Discussion-rencontre avec Etienne Lesourd à propos d’Emma Goldman et Mikhaïl Bakounine autour des livres « L’agonie de la révolution » et « Dans les griffes de l’ours ». Le mardi 23 mars à 18h30.
L’AGONIE DE LA RÉVOLUTION Emma Goldman
Mes deux années en Russie (1920-21)
Expulsée des Etats-Unis fin 1919, la militante anarchiste débarque en Russie révolutionnée, où elle espère prendre sa part dans la construction d’une société nouvelle. Petit à petit, son enthousiasme va céder la place au scepticisme, puis à la désillusion devant les signes de corruption du nouveau régime qu’elle découvre tout au long de ses voyages dans le pays et de ses rencontres avec les militants et dirigeants du parti au pouvoir, les anarchistes persécutés et de nombreux anonymes. Certes, Goldman fait la part des destructions, des souffrances et des famines provoquées par les interventions armées des Etats capitalistes et de la résistance acharnée des armées Blanches, mais les conceptions « autoritaires » des bolchéviques ont aussi leur part de responsabilités dans cette involution, pense-t-elle, dont on sait depuis qu’elle préfigurait le totalitarisme stalinien. « On ne soulignera jamais assez que la révolution ne sert à rien si elle n’est pas inspirée par son idéal ultime. Les méthodes doivent être en harmonie avec les objectifs révolutionnaires. Les moyens mis en œuvre pour réaliser la révolution doivent correspondre à ses buts », écrit-elle en conclusion de son récit.

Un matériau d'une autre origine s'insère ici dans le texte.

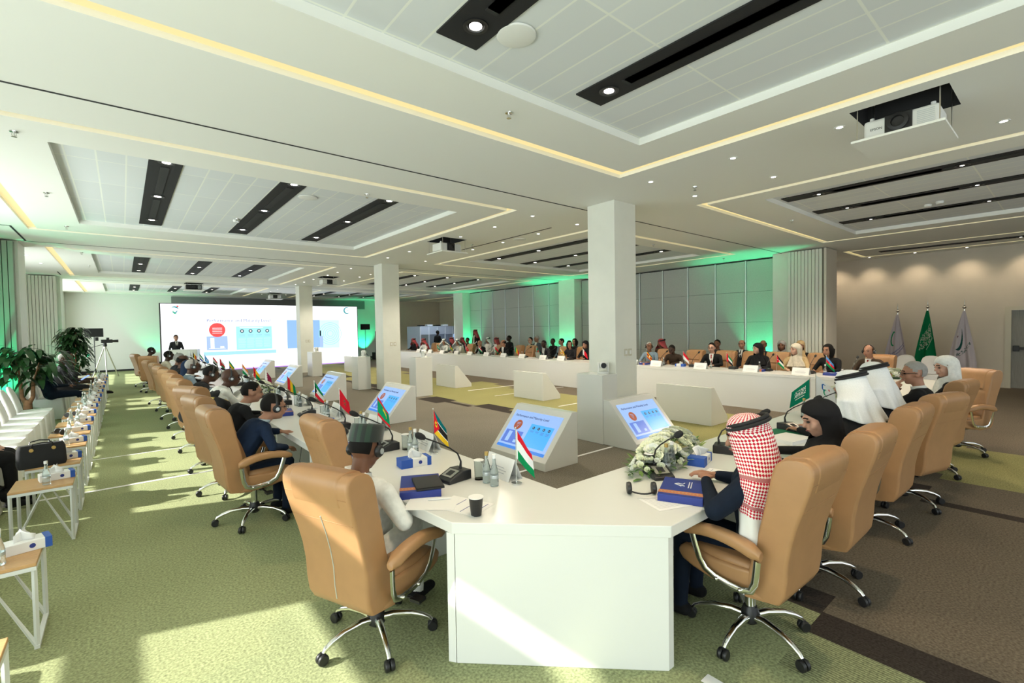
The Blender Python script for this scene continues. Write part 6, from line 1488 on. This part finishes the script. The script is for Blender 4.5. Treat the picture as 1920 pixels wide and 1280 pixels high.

« Dans les griffes de l’Ours ». Michel Bakounine
Lettres de prisons et de déportation, présentées et annotées par Etienne Lesourd
Pratiquement, aucun révolutionnaire de son temps – à commencer par les socialistes russes de toutes tendances – n’a évité la prison, mais peu l’ont connue si longtemps, et surtout dans des conditions aussi difficiles. Bakounine a très sérieusement envisagé le suicide, mais il a toujours gardé, au fond de lui, une lueur d’espoir, c’est évident. Seuls ceux qui ont connu de telles épreuves peuvent lui faire des reproches quant à sa Confession ou à la supplique de 1857. On l’a accusé, ainsi, d’avoir en quelque sorte collaboré avec le pouvoir du tsar, mais qu’avait-il à perdre en demandant une commutation de peine ? Il s’en est expliqué dans une lettre à ses amis Herzen et Ogarev : « Devant un jury, au cours d’un procès public, j’aurais le devoir de tenir mon rôle jusqu’au bout. Mais entre quatre murs, à la merci de l’ours, je pouvais sans scrupule adoucir les formes 33. »
Il est temps de découvrir à travers cette correspondance la puissante figure romantique du prisonnier et déporté Michel Bakounine, qui allait devenir, à partir du milieu des années 1860, le grand penseur libertaire et l’admirateur critique de Marx, son adversaire dans l’Internationale, l’inspirateur, aussi, des anarchistes espagnols qui conduisirent une des plus importantes révolutions du XXe siècle.